Apr 15, 2012

Google lets marketers target keyword typos


Google is beta-testing "Near Match," a service that allows marketers to extend the reach of their search keywords to cover typos, misspellings, pluralizations and abbreviations. Early tests suggest Near Match could boost brands' click volume by 6.5% and impression volume by 9.8% -- but at the cost of disrupting existing analytics and knowledge-based ad strategies. "For advertisers, the data set has changed and the intelligence has to be rebuilt," notes Chris Copeland. VIA: Advertising Age. Entire article below:

As children we are taught that in order to win you must understand the rules of the game and play by them. As a parent, you quickly realize that kids excel more at changing the rules than following the original ones. In fact, an oft-spoken phrase from adults to complaining children is "If you don't like the rules, don't play the game." By contrast, in the adult world the phrase gets flipped and you start to frequently hear the cavalier line "If you don't like the rules, change the game."

No company better exemplifies this mantra than Google. The entire basis of the company was built on changing the way information was organized using its own PageRank algorithm. The approach has never stopped. No shift is too great (opaque auction models) or too small (IPO via Dutch auction) for Google to not want to test the bounds of change. You could argue that no company does disruption and game-changing as routinely and well as Google.

You could also argue that no company has more levers to pull to enable those changes than any other business today. And that is why the fourth-quarter earning miss from Google was so jarring. Even more surprisingly it missed at its core, inside search with an 8% cost-per-click decline. Now, on the eve of its first-quarter numbers, Google is preparing to move a beta initiative to the mainstream which creates market asymmetry to their benefit.

The beta, Near Match, is designed to "enable you to safely extend the reach of your Exact and Phrase Match keywords to cover plural, misspelling, close rewrite, abbreviation and acronym variants only." In previewing the beta for advertisers, Google has suggested a 6.5% increase in click volume and a 9.8% increase in impression volume. Appealing for marketers, but at what cost? We know that digital auctions and publisher revenue thrive, in part, due to a lack of data to inform smarter bidding.

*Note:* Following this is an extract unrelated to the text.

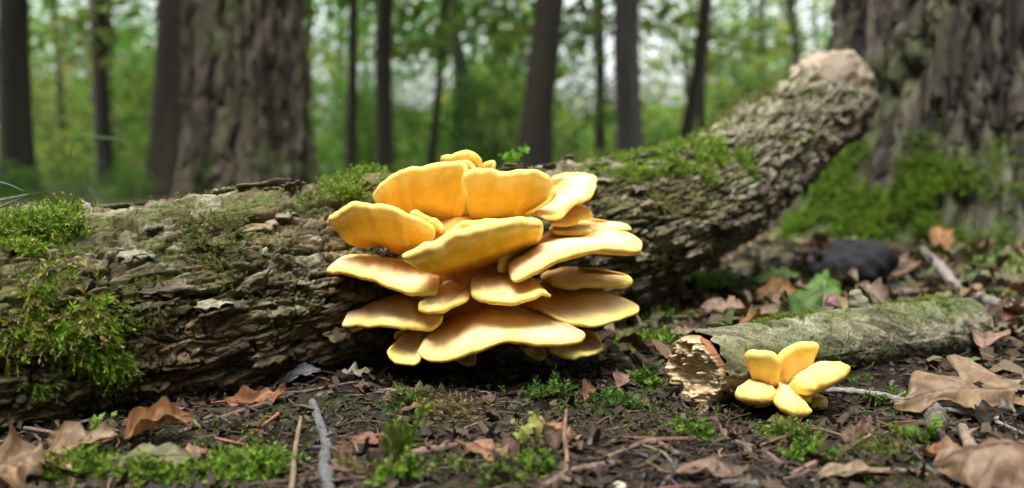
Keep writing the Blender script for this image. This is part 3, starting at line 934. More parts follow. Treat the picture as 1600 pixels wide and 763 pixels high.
    md = o.modifiers.new("round", 'SUBSURF'); md.levels = md.render_levels = 1
    child(o)
    return o

def Z(sx, ox, oy):      # points read off an enlarged view of the photograph
    return lambda *pts: [(ox + a / sx, oy + b / sx) for a, b in pts]
zA, zB, zC, zD, zM = Z(4.015, 500, 230), Z(3.633, 740, 250), Z(4.015, 500, 390), Z(4.237, 740, 400), Z(2.007, 480, 220)
c3 = P(750, 420, 1.26)
FR = empty("shelf_fungus", (c3[0], c3[1], c3[2]), "big cluster of stacked yellow bracket fungus growing from the fallen log", "fungus")
MM = .001
# top cups, fertile side to the camera
bracket(FR, zA((345, 345), (352, 290), (400, 245), (480, 200), (560, 172), (640, 155), (720, 122), (800, 108), (865, 112), (915, 135), (925, 200), (932, 300)), (1.15, 1.125, 1.13), zA((420, 400), (620, 500), (800, 590), (925, 560)), (1.215, 1.22, 1.20), .0085, True, 1, sag=-.012)
bracket(FR, zM((494, 165), (492, 125), (515, 106), (580, 108), (630, 104), (690, 106), (735, 124), (758, 158), (755, 190), (715, 222)), (1.12, 1.10, 1.12), zM((492, 275), (560, 290), (640, 270), (705, 240)), (1.20, 1.215, 1.20), .0095, True, 2, sag=-.012)
# small lobes behind the cups
bracket(FR, zM((420, 68), (432, 54), (470, 49), (515, 50), (540, 64), (548, 84)), (1.20, 1.18, 1.20), zM((450, 110), (520, 120)), (1.25,), .0085, False, 3, sag=.004)
bracket(FR, zM((545, 84), (560, 72), (578, 76), (584, 92)), (1.21, 1.20), zM((550, 110), (570, 112)), (1.25,), .006, False, 4)
bracket(FR, zM((478, 78), (500, 74), (520, 84), (528, 96)), (1.165, 1.16), zM((500, 115), (520, 118)), (1.21,), .006, False, 5)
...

One needs only to look back at the fouth-quarter cost-per-clicks, where Google saw that decline, and Bing, with less historical data at the disposal of advertisers, saw a 6%-plus increase in cost per clicks. Even more pronounced was the retail category where, according to year-over-year data from Marin Software, industrywide search costs per click dropped 10.4% between the fourth quarter of 2010 and the fourth quarter of 2011, inclusive of Bing where overall costs per click. grew. It is possible that retailers valued clicks less in 2011 than 2010 or had less budget, but all economic indicators suggest the opposite to be true. With that the case, one cannot help but wonder if advertisers are finally getting smarter about their bid strategies.

If knowledge is power then the introduction of a new unknown once again changes the rules of the game. In early testing of the new Near Match type for select Group M clients, an increase in impressions was found -- but costs per click also increased 13%. This is likely because advertisers were suddenly having bids, established by knowledge-based decisions against a specific keyword, assigned to variations of those terms that had an unknown value.

From a user standpoint the game doesn't change. Google continues to deliver relevant results and ads that match what they likely meant. For advertisers, the data set has changed and the intelligence has to be rebuilt, In the meantime, there's a price to be paid with Google's new change and unlike kids who can decide not to play the game, brands won't have that option.